Ubieranie małych chłopców w długie spodnie oznacza w Wielkiej Brytanii przynależność do klasy średniej. Brytyjska klasa wyższa zakłada swoim dzieciom szorty do mniej więcej siódmego roku życia, po ósmych urodzinach jest czas na długie nogawki.
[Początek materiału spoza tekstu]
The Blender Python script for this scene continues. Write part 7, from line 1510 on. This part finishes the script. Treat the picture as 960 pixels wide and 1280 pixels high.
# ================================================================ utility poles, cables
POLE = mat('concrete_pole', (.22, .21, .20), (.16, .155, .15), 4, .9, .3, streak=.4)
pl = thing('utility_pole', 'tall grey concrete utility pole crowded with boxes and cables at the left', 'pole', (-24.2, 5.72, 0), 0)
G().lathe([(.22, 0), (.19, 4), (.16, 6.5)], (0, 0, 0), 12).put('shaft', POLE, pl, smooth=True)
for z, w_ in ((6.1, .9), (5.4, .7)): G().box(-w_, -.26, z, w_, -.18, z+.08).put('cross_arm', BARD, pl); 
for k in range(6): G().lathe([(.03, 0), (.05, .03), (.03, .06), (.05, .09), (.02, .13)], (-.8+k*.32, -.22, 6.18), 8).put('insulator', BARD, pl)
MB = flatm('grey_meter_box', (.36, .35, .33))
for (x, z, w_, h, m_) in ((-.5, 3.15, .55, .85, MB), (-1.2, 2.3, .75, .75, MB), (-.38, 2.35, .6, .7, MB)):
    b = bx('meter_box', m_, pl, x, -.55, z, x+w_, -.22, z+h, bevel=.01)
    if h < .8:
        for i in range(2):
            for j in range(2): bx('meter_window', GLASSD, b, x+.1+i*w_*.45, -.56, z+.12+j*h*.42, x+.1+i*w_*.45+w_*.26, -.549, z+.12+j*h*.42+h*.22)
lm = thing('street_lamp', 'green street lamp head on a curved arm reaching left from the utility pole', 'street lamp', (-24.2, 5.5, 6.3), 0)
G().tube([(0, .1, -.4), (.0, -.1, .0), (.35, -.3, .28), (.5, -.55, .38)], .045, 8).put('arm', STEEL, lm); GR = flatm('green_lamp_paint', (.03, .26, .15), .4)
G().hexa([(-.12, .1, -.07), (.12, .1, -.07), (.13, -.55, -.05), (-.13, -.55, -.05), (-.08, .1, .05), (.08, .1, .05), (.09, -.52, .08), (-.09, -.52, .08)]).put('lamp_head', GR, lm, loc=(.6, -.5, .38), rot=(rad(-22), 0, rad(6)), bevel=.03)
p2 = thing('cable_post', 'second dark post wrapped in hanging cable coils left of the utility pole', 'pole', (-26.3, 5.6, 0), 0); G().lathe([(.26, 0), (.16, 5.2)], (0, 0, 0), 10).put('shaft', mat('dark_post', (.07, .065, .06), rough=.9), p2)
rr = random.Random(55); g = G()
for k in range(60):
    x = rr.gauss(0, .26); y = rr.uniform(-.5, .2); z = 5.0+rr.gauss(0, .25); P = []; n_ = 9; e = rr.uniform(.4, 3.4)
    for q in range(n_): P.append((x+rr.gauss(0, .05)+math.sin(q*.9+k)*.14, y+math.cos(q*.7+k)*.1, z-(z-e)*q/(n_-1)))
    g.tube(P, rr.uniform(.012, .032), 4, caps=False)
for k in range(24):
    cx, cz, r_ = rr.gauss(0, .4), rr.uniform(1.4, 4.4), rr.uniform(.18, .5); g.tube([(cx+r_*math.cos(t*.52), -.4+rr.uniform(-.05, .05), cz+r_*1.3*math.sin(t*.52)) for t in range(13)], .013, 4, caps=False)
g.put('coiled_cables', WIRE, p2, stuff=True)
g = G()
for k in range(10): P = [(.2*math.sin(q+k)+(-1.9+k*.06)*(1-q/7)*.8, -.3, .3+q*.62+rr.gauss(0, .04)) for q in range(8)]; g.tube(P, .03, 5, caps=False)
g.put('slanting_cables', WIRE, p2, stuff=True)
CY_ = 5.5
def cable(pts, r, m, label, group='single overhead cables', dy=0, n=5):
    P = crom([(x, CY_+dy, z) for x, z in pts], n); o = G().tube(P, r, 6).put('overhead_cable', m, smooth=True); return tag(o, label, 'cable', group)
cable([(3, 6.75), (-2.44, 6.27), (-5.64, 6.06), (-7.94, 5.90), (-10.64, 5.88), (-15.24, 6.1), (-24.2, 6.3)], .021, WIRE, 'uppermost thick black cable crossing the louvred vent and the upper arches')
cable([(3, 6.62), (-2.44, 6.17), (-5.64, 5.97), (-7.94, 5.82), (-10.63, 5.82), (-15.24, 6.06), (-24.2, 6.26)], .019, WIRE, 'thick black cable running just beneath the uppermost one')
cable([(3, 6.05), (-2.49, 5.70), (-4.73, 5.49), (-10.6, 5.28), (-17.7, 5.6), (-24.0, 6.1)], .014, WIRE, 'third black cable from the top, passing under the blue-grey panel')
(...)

„To stary angielski zwyczaj, aby ubierać małego chłopca w szorty. Spodnie są odpowiednie dla starszych chłopców i mężczyzn, natomiast spodenki u chłopca to jeden z dyskretnych wyznaczników przynależności do klasy społecznej. Choć czasy powoli się zmieniają, para długich spodni u chłopca nadal jest znakiem klasy średniej. Żaden szanujący się arystokrata czy członek rodziny królewskiej nie chciałby być uważany za kogoś z przedmieścia. Nawet księżna Cambridge” - wyjaśnił na łamach magazynu „Harper's Bazaar” ekspert od brytyjskiej etykiety William Hanson.
Ta tradycja ubierania chłopców w krótkie spodnie sięga szesnastego wieku. Noworodek do pierwszego lub drugiego roku życia był ubierany w suknię, potem nosił ubrania składające się z niezłączonych ze sobą nogawek, które przypominały szorty. Zwyczaj ten nosił nazwę "breeching".
Wystarczy popatrzeć na zdjęcia z dzieciństwa książąt Williama i Harry’ego. Ci wówczas mali panowie także na oficjalnych spotkaniach paradowali w krótkich spodenkach.